DAJ CYNK

Test zegarków Samsung Gear 2 i Gear Fit

Lech Okoń (LuiN)

Testy sprzętu

Gear Fit, czyli design vs. ergonomia

Gear Fit zapamiętany z prezentacji Samsunga okazuje się na żywo bardziej pękaty i mniej "bransoletkowaty". O ile ekran rzeczywiście jest efektownie wygięty, o tyle już koperta przylega do dłoni bardziej płasko, tak jakby pod ekran ktoś wsadził dodatkową, zbędną warstwę plastiku. Początkowo ten fakt nieco mnie odrzucił, bo "fit" okazał się grubasem. Warto jednak dodać dla obrony, że bardziej płaskie przyleganie do nadgarstka jest konieczne dla w miarę sprawnego pomiaru tętna. Druga kwestia to sposób zabezpieczenia zegarka przed odpadnięciem od dłoni. Zamiast opartego na dźwigni zatrzasku, mamy tu jedynie dwie metalowe "kuleczki", które wciska się przez otwory w gumowym pasku. O ile urządzenie nałożone na rękę "raz na zawsze", jak klasyczny zegarek, byłoby bezpieczne, o tyle patrząc przez pryzmat ładowania co kilka dni, nie jest to rozwiązanie optymalne. Za każdym razem musimy na nowo dopasowywać Fita do obwodu nadgarstka, a po pewnym czasie może okazać się, że otwory będą już zbyt wyrobione i nasz gadżet zniknie gdzieś w trawie czy rozpłynie się w toni jeziora. I tu zabawny akcent z instrukcji urządzenia - o ile ponoć Fit jest wodoszczelny, to już w dokumentacji znajdziemy: "wilgoć i ciecze mogą uszkodzić opaskę Gear Fit".

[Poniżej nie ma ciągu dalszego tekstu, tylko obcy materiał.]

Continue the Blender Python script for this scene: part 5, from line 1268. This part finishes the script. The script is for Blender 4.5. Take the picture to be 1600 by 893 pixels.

Kolejna dyskusyjna kwestia to zastosowanie wygiętego ekranu Super AMOLED o przekątnej 1,84 cala i rozdzielczości 432 x 128 pikseli. W pomieszczeniach wygląda on pięknie (rozdzielczość jest najzupełniej wystarczająca), ale poza nimi, niewiele na nim widać. Owszem, da się ustawić jasność na 6-stopniowej skali, ale maksymalne podświetlenie domyślnie wraca do mniejszej wartości po 5 minutach. Krzywizny ekranu powodują radykalny wzrost odblasków, a dodatkowo wymagają przyzwyczajenia w kwestii wybierania funkcji. Pamiętajmy, że ekrany dotykowe zoptymalizowane są do rejestrowania punktowego, prostopadłego dotyku. Wielokrotnie byłem przekonany, że tak właśnie robię, ale zegarek miał inne zdanie. O ile centralna część ekranu nie była problemem, o tyle już w jego skrajnych częściach łatwo było o pomyłki. Początkowo narzekałem na poziome ustawienie menu, które wymagało nienaturalnego przywodzenia ręki, z prostopadłym ustawieniem nadgarstka względem ciała. Później jednak okazało się, że pionowy układ menu (typowy dla Gear 2) jest mniej czytelny na wyjątkowo wąskim ekranie Fita i ostatecznie zostawiłem poziomy.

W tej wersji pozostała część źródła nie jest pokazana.